2006/7
No.93
1. 補聴器研究室発足

2. 先端改良型遮音壁の性能評価法

3. ドイツの教育玩具(Lehrspielzeug) 4. 気中パーティクルカウンタ KC-24
   
 補聴器研究室発足

補聴器研究室 田 矢 晃 一

 平成18年4月、小林理研に補聴器研究室が発足した。室長には、本紙2006/1(No.91)で補聴器研究室の発足を表明した山下理事長が兼務就任し、室員は筆者のみの二人三脚でのスタートとなった。補聴器研究室の目標は、「人に優しい補聴器」の開発である。昭和23年に国産補聴器第一号が発表されて以来60年が経過しようとしている。この間、補聴器には様々な技術開発が施され、第一号とは似ても似つかないインテリジェントな機器に成長した。しかしながら、補聴器装用者の言によれば、まだまだ言葉の理解に苦しむ聞こえであり、完成には程遠い状態である。人間の耳の、特に蝸牛構造の如何に素晴らしいことか。人間の英知を持ってしてもこの聞こえを補償することは並大抵の努力では近づくことすら出来ない。こう考えると、補聴器研究室が何をどこまでできるのか、大変な不安が襲ってくる。

 しかしながら、小林理研には、補聴器に対する深い造詣がある。昭和23 年には文部省科学試験研究費により聾者用補聴器の研究を佐藤孝二理事長、小橋 豊室長が実施し、上記第一号補聴器に結び付けている。昭和41年には切替一郎東大教授を会長とする補聴研究会が発足し、これに対応して補聴研究室が発足している。小橋室長を中心に、岡本途也昭和大学教授、今井秀雄国立特殊教育研究所研究員、金山千代子東京教育大学付属聾学校教員が次々に加わり、補聴教育に力を注いでいる。幼児教育が母と子の教室として昭和54 年に独立した後も、岡本教授を室長として、聴能機構の解明、補聴器の両耳装用、難聴者の音声認識、自己音声の影響など多角的に研究活動を行ってきた。これらの研究成果はリオン株式会社の聴能技術部を通じて補聴器製作技術の礎となり、好ましい補聴器の開発に貢献した。

 補聴研究室から補聴器研究室へ。この“器”を挿入した意味は、難聴者の聞こえを良くするための聴覚研究に留まらず、補聴器そのものに対して、装用感、デザインなど人間工学的見地からも補聴器を見つめなおし、使いやすい補聴器を開発することを目指すという意味である。補聴器について、ユーザとメーカと販売店との情報交換を密にして、内容の一層の充実を図りたい。折しも、補聴器研究室には3名の卒業研究生が配属された。彼らの若い感性にも大いに期待している。

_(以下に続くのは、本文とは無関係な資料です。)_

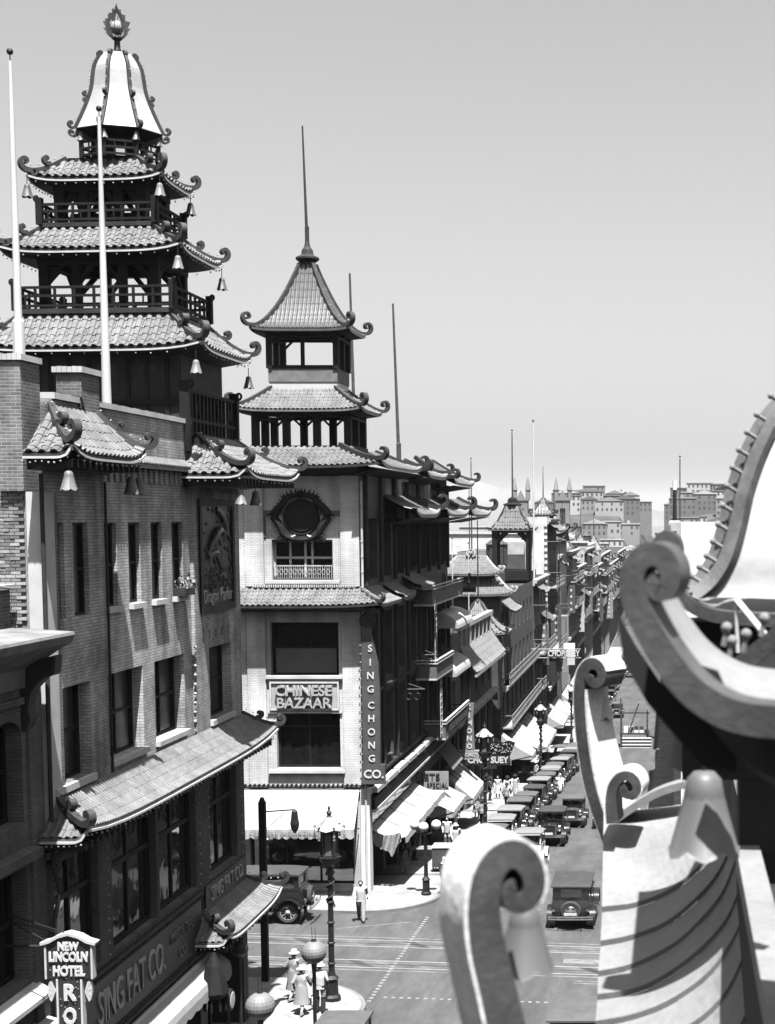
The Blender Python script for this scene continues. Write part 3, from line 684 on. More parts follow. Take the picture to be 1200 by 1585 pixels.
# ------------------------------------------------------------------ tall pagoda tower on the corner of the store
pcx, pcy = -16.2, 45.6
pf = lambda p: V((p[0], p[1] - .10 * (p[0] - pcx), p[2]))          # the lot is not square: the plan leans a little
pg = thing('pagoda_tower', 'tall three tiered pagoda tower with bell shaped dome on the brick store', 'pagoda', (pcx, pcy, 18))
def rect_ring(bm, a, c, z0, z1, t=.12):
    for x0, x1, y0, y1 in ((-a, a, -c, -c + t), (-a, a, c - t, c), (-a, -a + t, -c + t, c - t), (a - t, a, -c + t, c - t)): bm.box(pcx + x0, pcx + x1, pcy + y0, pcy + y1, z0, z1)
def railing(a, c, z0, z1, n, name='railing'):
    b = MB(); t = .07
    for z in (z0 + .05, z0 + (z1 - z0) * .5, z1 - .09): rect_ring(b, a, c, z, z + .07, t)
    for k in range(n + 1):
        x = -a + 2 * a * k / n
        for y in (-c + t / 2, c - t / 2): b.box(pcx + x - .035, pcx + x + .035, pcy + y - .03, pcy + y + .03, z0, z1 - .1)
        y = -c + 2 * c * k / n
        for x in (-a + t / 2, a - t / 2): b.box(pcx + x - .03, pcx + x + .03, pcy + y - .035, pcy + y + .035, z0, z1 - .1)
    for i in range(n):                                              # fretwork
        if i % 2 == 0:
            x = -a + 2 * a * (i + .5) / n; b.box(pcx + x - .02, pcx + x + .02, pcy - c, pcy - c + .04, z0 + .1, z0 + (z1 - z0) * .5)
    for sx in (-1, 1):
        for sy in (-1, 1):
            b.box(pcx + sx * a - .09, pcx + sx * a + .09, pcy + sy * c - .09, pcy + sy * c + .09, z0 - .05, z1 + .12)
            b.ribbon(volute((pcx + sx * (a + .05), pcy + sy * (c + .05), z1), (sx, sy), .2, .12, .3, 5.0, 12), (-sy, sx, 0), .06, .05)
    b.build(name, TIMBER, pg, xf=pf)
def posts(a, c, z0, z1, w=.26, braces=True, n=2, name='post'):
    for i, sx in enumerate((-1, 1)):
        for sy in (-1, 1):
            MB().box(pcx + sx * a - w / 2, pcx + sx * a + w / 2, pcy + sy * c - w / 2, pcy + sy * c + w / 2, z0, z1).build(name, TIMBER, pg, xf=pf)
    b = MB()
    for sy in (-1, 1):
        for f in (-.42, .42):
            b.box(pcx + a * f - w * .4, pcx + a * f + w * .4, pcy + sy * c - w * .4, pcy + sy * c + w * .4, z0, z1)
        if braces:
            for x0, x1 in ((-a, -.62 * a), (-.42 * a, -.1 * a), (.42 * a, .1 * a), (a, .62 * a)): b.bar((pcx + x0, pcy + sy * c, z1 - .75), (pcx + x1, pcy + sy * c, z1 - .12), .13, .13, (0, 1, 0))
    for sx in (-1, 1):
        if braces:
            for y0, y1 in ((-c, -.45 * c), (c, .45 * c)): b.bar((pcx + sx * a, pcy + y0, z1 - .75), (pcx + sx * a, pcy + y1, z1 - .12), .13, .13, (1, 0, 0))
    rect_ring(b, a + w / 2 + .02, c + w / 2 + .02, z1 - .18, z1 - .003, w + .04); b.build('brace', TIMBER, pg, xf=pf)
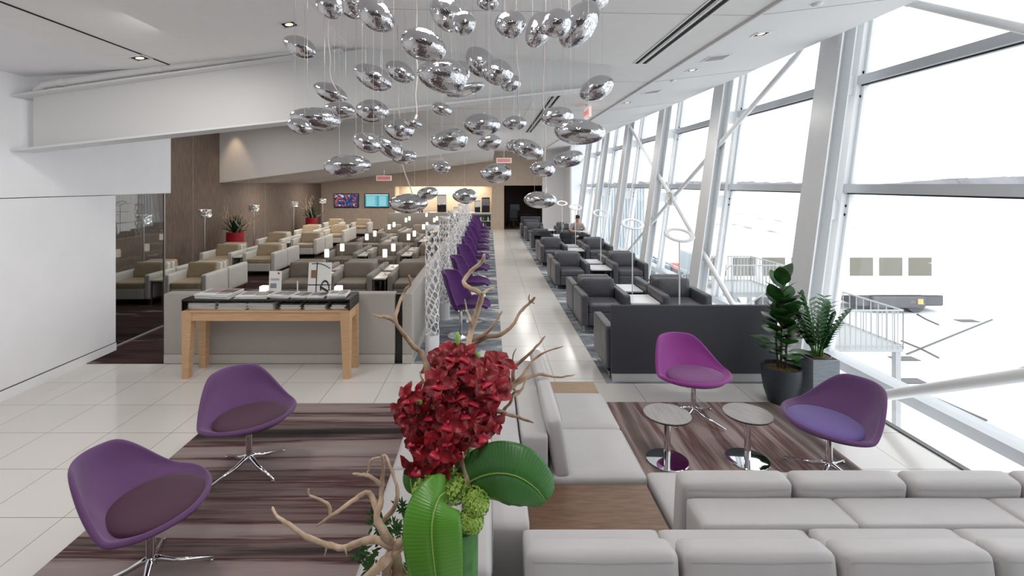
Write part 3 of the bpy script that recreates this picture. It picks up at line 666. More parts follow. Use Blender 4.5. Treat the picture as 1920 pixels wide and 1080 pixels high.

 山下理事長の研究室開設表明文に、「耳順」という言葉が使われている。これは、孔子の論語為政「六十而耳順」から引用されている言葉で、当所の60周年に当たる2000/1(No.67)でも巻頭言で紹介されている。六十にして耳順(みみしたが)うということから、60歳の代名詞にも用いられることがある。解釈は人様々だが、広辞苑によれば、「修養ますます進み、聞く所、理にかなえば何らの障害なく理解しうる」ということらしい。耳に入った言葉が容易に理解できる。装用者にこう言われるような「人に優しい」補聴器を夢見ている。